Pedaços inteiros
Eu tomei as migalhas com as mãos. Eu as saboreei. Fiz um banquete com elas. Foi uma receita gourmet de um livro que pedi para a minha vizinha. O jantar poderia ter sido indigesto e provocado um tsunami no meu estômago já sensível. No entanto, as migalhas se mostraram aceitas e suficientes.
Até acendi velas cheirosas para celebrar a minha atitude inovadora. Providencial. Era isso. Tenho dificuldades em me agradecer. Acho isso errado. Quero gostar mais de mim e me forcei a aceitação de um abraço envergonhado. Um abraço que veio logo depois de provar das migalhas que me alimentaram como uma ceia de Natal.

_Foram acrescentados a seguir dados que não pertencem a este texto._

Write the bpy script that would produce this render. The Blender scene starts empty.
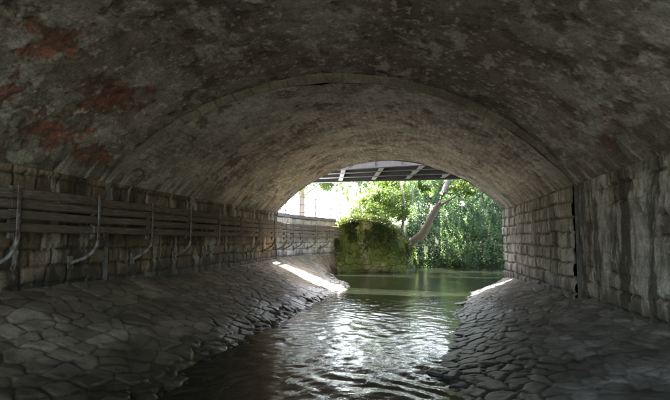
import bpy, math, random
import numpy as np
from mathutils import Vector, Matrix
random.seed(7); RNG=np.random.default_rng(11)
sc=bpy.context.scene
sc.view_settings.view_transform='Standard'
try: sc.view_settings.look='None'
except Exception: pass
sc.view_settings.exposure=0

# ------------------------------------------------------------ helpers
def hsh(ix,iy,seed):
    ix=ix.astype(np.int64); iy=iy.astype(np.int64)
    h=(ix*374761393+iy*668265263+seed*1274126177)&0xFFFFFFFF
    h=((h^(h>>13))*1274126177)&0xFFFFFFFF
    h=h^(h>>16)
    return (h&0xFFFFFF)/float(0xFFFFFF)
def vn(x,y,seed=0):
    x=np.asarray(x,float); y=np.asarray(y,float)
    ix=np.floor(x); iy=np.floor(y); fx=x-ix; fy=y-iy
    fx=fx*fx*(3-2*fx); fy=fy*fy*(3-2*fy)
    a=hsh(ix,iy,seed); b=hsh(ix+1,iy,seed); c=hsh(ix,iy+1,seed); d=hsh(ix+1,iy+1,seed)
    return (a*(1-fx)+b*fx)*(1-fy)+(c*(1-fx)+d*fx)*fy
def fbm(x,y,seed=0,o=4,g=.5):
    s=0;a=1.;t=0; x=np.asarray(x,float);y=np.asarray(y,float)
    for i in range(o):
        s=s+a*vn(x,y,seed+i*17); t+=a; a*=g
        x,y=(x*.8-y*.6)*2.03+3.7,(x*.6+y*.8)*2.03+1.3
    return np.clip((s/t-.5)*1.35+.5,0,1)
def voro(u,v,size,seed,asp=1.0):
    x=u/(size*asp); y=v/size
    ix=np.floor(x); iy=np.floor(y)
    F1=np.full(x.shape,9.); F2=np.full(x.shape,9.); cid=np.zeros(x.shape)
    for dx in (-1,0,1):
        for dy in (-1,0,1):
            cx=ix+dx; cy=iy+dy
            px=cx+.5+(hsh(cx,cy,seed)-.5)*.85; py=cy+.5+(hsh(cx,cy,seed+5)-.5)*.85
            d=np.hypot(px-x,py-y); r=hsh(cx,cy,seed+9)
            nf=d<F1
            F2=np.where(nf,F1,np.minimum(F2,d)); cid=np.where(nf,r,cid); F1=np.where(nf,d,F1)
    return (F2-F1)*size, cid
def blocks(u,v,h,l,seed):
    i=np.floor(v/h); off=hsh(i,i*0,seed)*l
    ll=l*(.75+.5*hsh(i,i*0+3,seed))
    j=np.floor((u+off)/ll); fu=(u+off)/ll-j; fv=v/h-i
    e=np.minimum(np.minimum(fu,1-fu)*ll,np.minimum(fv,1-fv)*h)
    return e, hsh(i,j,seed+4)
def sstep(a,b,x):
    t=np.clip((x-a)/(b-a),0,1); return t*t*(3-2*t)
def lerp(a,b,t):
    a=np.asarray(a,float); b=np.asarray(b,float); return a*(1-t[...,None])+b*t[...,None]
WARM=np.array([1.09,1.0,.87])

def link(ob,parent=None):
    sc.collection.objects.link(ob)
    if parent: ob.parent=parent
    return ob
def empty(name,loc=(0,0,0)):
    e=bpy.data.objects.new(name,None); e.empty_display_size=.3; sc.collection.objects.link(e); return e
def grid_obj(name,P,mat,col=None,uv=None,flip=False,parent=None,smooth=True):
    n,m=P.shape[:2]
    me=bpy.data.meshes.new(name)
    idx=np.arange(n*m).reshape(n,m)
    q=np.stack([idx[:-1,:-1],idx[1:,:-1],idx[1:,1:],idx[:-1,1:]],-1).reshape(-1,4)
    if flip: q=q[:,::-1]
    nf=len(q)
    me.vertices.add(n*m); me.vertices.foreach_set('co',P.reshape(-1).astype(np.float32))
    me.loops.add(nf*4); me.loops.foreach_set('vertex_index',q.reshape(-1).astype(np.int32))
    me.polygons.add(nf); me.polygons.foreach_set('loop_start',(np.arange(nf)*4).astype(np.int32))
    me.polygons.foreach_set('loop_total',np.full(nf,4,np.int32))
    if smooth: me.polygons.foreach_set('use_smooth',np.ones(nf,bool))
    me.update(calc_edges=True)
    if col is not None:
        a=me.color_attributes.new('Col','FLOAT_COLOR','POINT')
        c=np.ones((n*m,4),np.float32); k=col.shape[-1]; c[:,:k]=col.reshape(-1,k); c[:,:3]*=WARM; a.data.foreach_set('color',c.reshape(-1))
    me.materials.append(mat); me.validate()
    return link(bpy.data.objects.new(name,me),parent)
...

Será que em dias azedos, migalhas alimentam as voltas mais profundas? O âmago? Será que servem para a gente lembrar de provar do pouco? Será que são pedaços? Inteiros quebrados? Ainda não sei se me respondi. E se há uma resposta, qual seria?
Deitei a cabeça no travesseiro que não demorou para ficar úmido. Quando não me ajeito em mim ou demoro para aceitar os espaços, eu me liquefaço. Espaços ou sobras? Quase me faltou o ar num engasgo inconsciente. As águas umedeciam também toda a minha boca. As minhas águas demoravam para entender os novos vácuos, voçorocas que sangravam ou que sempre estiveram ali, abertas com a força das minhas marés. Não queria entendimentos, eles se amarravam em torno do pescoço. Aceleravam silêncios absolutos.
As interrogativas expostas, abertas em feridas, nos buracos que as migalhas, enfim, cobriam. Por ora. Esses emplastros amanhecidos preparados de maneira amadora, mas funcionais. Migalhas são os ajustes. O pouco suficiente que não impede, ajuda as correntezas a fluírem. Jorrarem até desaguar no mar aberto de um perdão quente. Sincero.
Migalhas me ensinaram o que era preciso. O tempo tampa em tempo. Assoprar o brilho arenoso para outras estradas. Para outros palcos. Ensinar ao ego outros caminhos sombreados, rarefeitos, não menos transformadores. As divisões montadas numa cola primitiva, mas que serviam para refletir em exatidão. Até que o desenho caótico daquele amuleto fosse entendido como a proteção mais pura. Verdadeira. Minha proteção feita com tão pouco.
E que me salvou de irrealidades assassinas.